Sports biz: Want ice with that, Denver?

With the debut of the Central Hockey League’s Denver Cutthroats at the Denver Coliseum this month, Denver becomes one serious playground for hockey fans.

Here’s the math: Including the NHL’s Colorado Avalanche, the Cutthroats and Denver University’s men’s ice-hockey team, an inventory of 1.1 million seats for live hockey are waiting to be filled this season in the metro area. (That’s the number of regular-season home games X the number of available arena seats per game.)

Blame the new guy for inflating the numbers. As the new arrival on the scene, the Cutthroats have added 269,000 available tickets, or roughly 24 percent of the total inventory, courtesy of 33 home games in the 8,000-seat Coliseum.

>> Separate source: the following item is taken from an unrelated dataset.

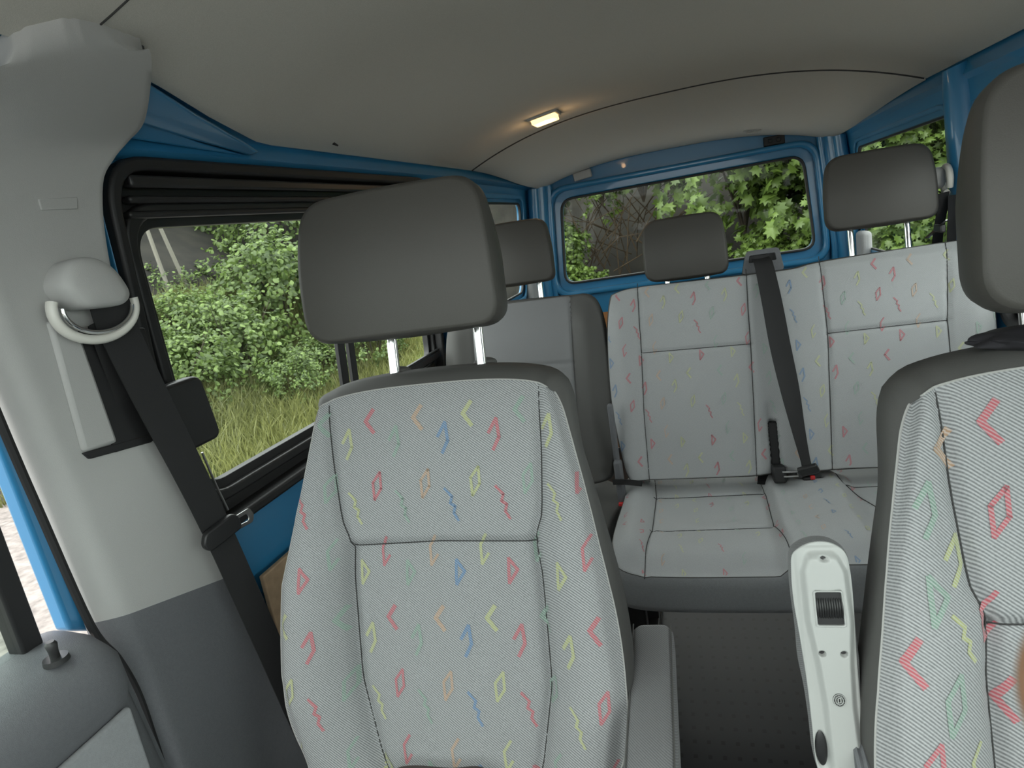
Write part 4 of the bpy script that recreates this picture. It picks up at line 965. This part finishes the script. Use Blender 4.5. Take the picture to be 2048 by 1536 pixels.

Among other things, hockey fans, that means you can brace yourself for harmonic hockey-convergence evenings when all three Denver teams will by vying for your affections. One example: Saturday, Oct. 20. The Cutthroats face off at 7:05 p.m. against the Missouri Mavericks at the Coliseum, while the Avalanche will host the Calgary Flames at Pepsi Center starting at 8 p.m. Or, you can ditch the pro teams and opt for DU’s Pioneers, who will play Air Force at Magness Arena, 7:07 p.m.

Wait, there’s more. That same evening at the Budweiser Events Center in Loveland, the Eagles of the East Coast Hockey League play the Idaho Steelheads. Game time is 7:05 p.m. I suppose if you’re a true hockey fanatic with a sweet credit limit and a full tank of gas, you can hit all four games.

But seriously. The hockey feast provokes some big questions: Are there enough fans to go around? And how will the market disperse around three metro-area teams with full-season schedules?

DU approach

DU hopes to solve the competitive hockey puzzle by adopting a new mantra: It’s all about the experience. From the technical workings of a revamped ticket-sales website to in-game giveaways to revved-up performance from the pep band at Magness Arena, the university’s athletic department is being extra-mindful of the holistic fan experience it’s responsible for presenting.

“We sometimes get caught up in the ‘go-go, win-win’ mentality,” says Angel Field, DU assistant athletic director of marketing. “But it’s also the small things that count.”

Not that the quality of play is secondary. Field thinks the speed and skill levels exhibited by DU’s men’s team and its NCAA Division 1 opponents produce an outstanding spectator experience. The fact that DU has won seven national championships doesn’t hurt, either. But the “experience” theme extends beyond scoreboard results to encompass things like concession-stand food quality. One motivator: DU has concluded that despite the flood of hockey-watching opportunities, the bigger competition is the broader entertainment market. “What we’re saying is, ‘Let us be your night out.’ Instead of dinner-and-a-movie. It’s fun for the family, and it’s affordable.”

To keep loyal fans streaming in while attracting newcomers, DU is turning to partnerships. A new website powered by sports-software developer Paciolan Inc. is designed to improve the way season and single-game tickets can be searched for, booked and ordered. To help with advertising and in-game event sponsorships, DU signed an eight-year agreement last year with CBS Collegiate Sports Properties, which represents schools including Louisiana State University, the University of Utah and others. Internally, DU has started a new “Denver Kids Club” that gives kids up to 11 years old admission to two hockey games this season.

So far, DU’s approach seems to be working. Season-ticket renewals were tracking at close to 90 percent through early September, a level Field calls “phenomenal.” Several games are certain to be sellouts this year, and single-game tickets may be scarce when students are on campus.

Does that mean DU can rest easy despite Denver’s hockey world-of-plenty? Not so much, says Field. “You’ve got to get fans here,” she says, “and provide the best in-game experience to get them back.”